#### Data lines

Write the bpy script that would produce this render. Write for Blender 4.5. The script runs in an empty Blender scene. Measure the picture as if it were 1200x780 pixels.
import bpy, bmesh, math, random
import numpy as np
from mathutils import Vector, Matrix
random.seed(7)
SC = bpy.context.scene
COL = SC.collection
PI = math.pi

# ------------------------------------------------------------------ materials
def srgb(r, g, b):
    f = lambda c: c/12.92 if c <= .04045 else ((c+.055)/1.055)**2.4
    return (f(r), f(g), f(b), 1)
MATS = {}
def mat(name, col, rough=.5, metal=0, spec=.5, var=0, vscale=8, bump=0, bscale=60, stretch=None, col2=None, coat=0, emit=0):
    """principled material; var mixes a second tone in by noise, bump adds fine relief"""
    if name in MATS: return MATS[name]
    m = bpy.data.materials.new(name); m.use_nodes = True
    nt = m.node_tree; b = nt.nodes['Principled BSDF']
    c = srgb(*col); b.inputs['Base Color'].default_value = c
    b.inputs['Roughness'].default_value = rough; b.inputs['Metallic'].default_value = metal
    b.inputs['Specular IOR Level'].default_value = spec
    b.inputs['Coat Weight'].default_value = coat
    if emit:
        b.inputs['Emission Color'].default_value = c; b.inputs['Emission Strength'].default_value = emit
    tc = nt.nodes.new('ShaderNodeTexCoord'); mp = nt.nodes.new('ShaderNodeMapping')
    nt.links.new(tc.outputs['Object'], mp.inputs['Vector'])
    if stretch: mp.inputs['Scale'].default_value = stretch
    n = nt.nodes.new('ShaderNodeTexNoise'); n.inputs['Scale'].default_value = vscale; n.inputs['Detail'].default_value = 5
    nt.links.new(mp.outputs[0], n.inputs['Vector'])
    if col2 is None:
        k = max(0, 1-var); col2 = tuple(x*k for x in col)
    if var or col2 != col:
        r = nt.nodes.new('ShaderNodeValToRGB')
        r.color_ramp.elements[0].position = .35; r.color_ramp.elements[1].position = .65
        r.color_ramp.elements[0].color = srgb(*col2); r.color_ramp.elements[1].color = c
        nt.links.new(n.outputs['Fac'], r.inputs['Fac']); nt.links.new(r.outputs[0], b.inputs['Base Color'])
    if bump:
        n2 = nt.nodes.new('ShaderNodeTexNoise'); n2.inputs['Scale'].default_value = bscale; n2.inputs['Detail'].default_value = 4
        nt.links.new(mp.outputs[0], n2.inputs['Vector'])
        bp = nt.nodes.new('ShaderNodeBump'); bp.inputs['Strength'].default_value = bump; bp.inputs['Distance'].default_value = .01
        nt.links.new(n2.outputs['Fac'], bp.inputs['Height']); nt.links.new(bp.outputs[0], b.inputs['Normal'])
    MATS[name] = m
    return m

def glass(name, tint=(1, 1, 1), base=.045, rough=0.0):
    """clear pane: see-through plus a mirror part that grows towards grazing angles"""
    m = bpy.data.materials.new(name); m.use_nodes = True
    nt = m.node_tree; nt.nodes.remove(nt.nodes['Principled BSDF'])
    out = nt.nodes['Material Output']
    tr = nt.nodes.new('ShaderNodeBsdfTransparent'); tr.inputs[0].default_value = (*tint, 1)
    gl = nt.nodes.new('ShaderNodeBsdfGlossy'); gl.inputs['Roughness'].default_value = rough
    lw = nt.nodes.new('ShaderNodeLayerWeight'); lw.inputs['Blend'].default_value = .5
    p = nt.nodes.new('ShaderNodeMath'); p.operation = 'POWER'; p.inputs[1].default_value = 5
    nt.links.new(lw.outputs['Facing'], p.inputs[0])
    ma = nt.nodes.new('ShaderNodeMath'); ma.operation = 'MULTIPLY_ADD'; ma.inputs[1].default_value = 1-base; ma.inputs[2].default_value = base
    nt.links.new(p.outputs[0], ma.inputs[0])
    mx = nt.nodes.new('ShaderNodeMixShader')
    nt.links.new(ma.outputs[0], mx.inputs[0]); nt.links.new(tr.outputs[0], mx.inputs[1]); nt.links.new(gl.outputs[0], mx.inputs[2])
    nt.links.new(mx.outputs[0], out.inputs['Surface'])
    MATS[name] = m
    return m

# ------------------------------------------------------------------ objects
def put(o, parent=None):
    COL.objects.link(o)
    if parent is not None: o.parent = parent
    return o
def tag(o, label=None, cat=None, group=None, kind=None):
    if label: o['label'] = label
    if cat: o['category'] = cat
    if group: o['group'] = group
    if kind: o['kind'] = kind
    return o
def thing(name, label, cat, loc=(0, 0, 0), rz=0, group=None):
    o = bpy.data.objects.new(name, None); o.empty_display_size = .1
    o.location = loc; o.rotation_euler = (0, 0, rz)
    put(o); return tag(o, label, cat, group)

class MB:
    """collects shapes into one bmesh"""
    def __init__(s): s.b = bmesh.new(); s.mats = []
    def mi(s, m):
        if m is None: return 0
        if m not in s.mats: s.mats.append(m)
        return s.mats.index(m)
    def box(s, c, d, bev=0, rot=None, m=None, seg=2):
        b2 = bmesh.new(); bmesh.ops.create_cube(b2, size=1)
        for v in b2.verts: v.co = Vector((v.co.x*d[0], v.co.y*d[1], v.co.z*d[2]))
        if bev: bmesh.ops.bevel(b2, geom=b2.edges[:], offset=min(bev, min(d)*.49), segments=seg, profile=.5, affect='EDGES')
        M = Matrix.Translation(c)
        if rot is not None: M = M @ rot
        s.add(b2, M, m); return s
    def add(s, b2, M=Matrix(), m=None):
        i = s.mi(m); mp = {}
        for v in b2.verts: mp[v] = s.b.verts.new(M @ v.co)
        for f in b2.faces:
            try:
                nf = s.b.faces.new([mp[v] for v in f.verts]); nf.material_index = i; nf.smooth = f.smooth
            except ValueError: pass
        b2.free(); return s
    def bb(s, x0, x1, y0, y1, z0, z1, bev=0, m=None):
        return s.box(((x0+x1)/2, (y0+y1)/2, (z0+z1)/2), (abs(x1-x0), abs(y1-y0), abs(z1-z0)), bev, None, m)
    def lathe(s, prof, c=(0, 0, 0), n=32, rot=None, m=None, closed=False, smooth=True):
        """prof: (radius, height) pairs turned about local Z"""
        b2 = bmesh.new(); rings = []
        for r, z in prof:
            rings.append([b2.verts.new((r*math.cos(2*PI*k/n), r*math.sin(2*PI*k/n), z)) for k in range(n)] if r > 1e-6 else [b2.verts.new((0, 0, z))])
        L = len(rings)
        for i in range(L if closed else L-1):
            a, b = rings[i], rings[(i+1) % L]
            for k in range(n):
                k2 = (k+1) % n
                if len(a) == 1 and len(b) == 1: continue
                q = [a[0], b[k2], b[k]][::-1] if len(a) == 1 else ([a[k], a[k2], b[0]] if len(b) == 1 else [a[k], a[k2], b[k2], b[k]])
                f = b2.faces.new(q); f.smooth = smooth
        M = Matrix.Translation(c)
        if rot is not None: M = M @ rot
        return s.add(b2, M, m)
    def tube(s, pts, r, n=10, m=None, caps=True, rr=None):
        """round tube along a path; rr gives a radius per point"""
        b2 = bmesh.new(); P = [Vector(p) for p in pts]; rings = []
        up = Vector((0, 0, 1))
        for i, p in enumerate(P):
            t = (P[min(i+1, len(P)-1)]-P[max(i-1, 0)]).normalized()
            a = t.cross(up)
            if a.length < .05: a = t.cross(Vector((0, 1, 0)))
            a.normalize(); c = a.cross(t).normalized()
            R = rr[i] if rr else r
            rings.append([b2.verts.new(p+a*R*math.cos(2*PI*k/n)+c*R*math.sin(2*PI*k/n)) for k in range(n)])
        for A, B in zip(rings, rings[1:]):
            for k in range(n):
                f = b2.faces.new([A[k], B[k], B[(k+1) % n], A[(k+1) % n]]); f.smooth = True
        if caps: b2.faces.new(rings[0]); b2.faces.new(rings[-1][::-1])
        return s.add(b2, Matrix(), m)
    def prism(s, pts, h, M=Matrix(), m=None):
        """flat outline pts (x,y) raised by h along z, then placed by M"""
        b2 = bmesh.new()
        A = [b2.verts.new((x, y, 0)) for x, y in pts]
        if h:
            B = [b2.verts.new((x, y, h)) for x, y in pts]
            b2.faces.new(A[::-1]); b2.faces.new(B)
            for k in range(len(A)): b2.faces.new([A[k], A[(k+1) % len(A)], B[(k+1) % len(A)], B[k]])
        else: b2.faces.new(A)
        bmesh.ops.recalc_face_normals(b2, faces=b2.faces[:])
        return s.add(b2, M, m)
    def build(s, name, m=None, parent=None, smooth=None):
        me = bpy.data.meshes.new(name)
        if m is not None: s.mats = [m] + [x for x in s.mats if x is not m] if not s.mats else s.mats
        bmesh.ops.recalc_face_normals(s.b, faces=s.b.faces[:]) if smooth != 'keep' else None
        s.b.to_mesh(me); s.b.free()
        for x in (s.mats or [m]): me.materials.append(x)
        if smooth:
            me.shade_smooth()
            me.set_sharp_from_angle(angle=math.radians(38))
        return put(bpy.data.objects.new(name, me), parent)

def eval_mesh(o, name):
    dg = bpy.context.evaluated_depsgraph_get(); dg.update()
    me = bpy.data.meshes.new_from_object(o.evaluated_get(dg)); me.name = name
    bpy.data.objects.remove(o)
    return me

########

● Task to complete:
From the first line above through the line that contains "PI = math.pi", quote each line exactly. Output nothing more.

● Response to this exercise:
Write the bpy script that would produce this render. Write for Blender 4.5. The script runs in an empty Blender scene. Measure the picture as if it were 1200x780 pixels.
import bpy, bmesh, math, random
import numpy as np
from mathutils import Vector, Matrix
random.seed(7)
SC = bpy.context.scene
COL = SC.collection
PI = math.pi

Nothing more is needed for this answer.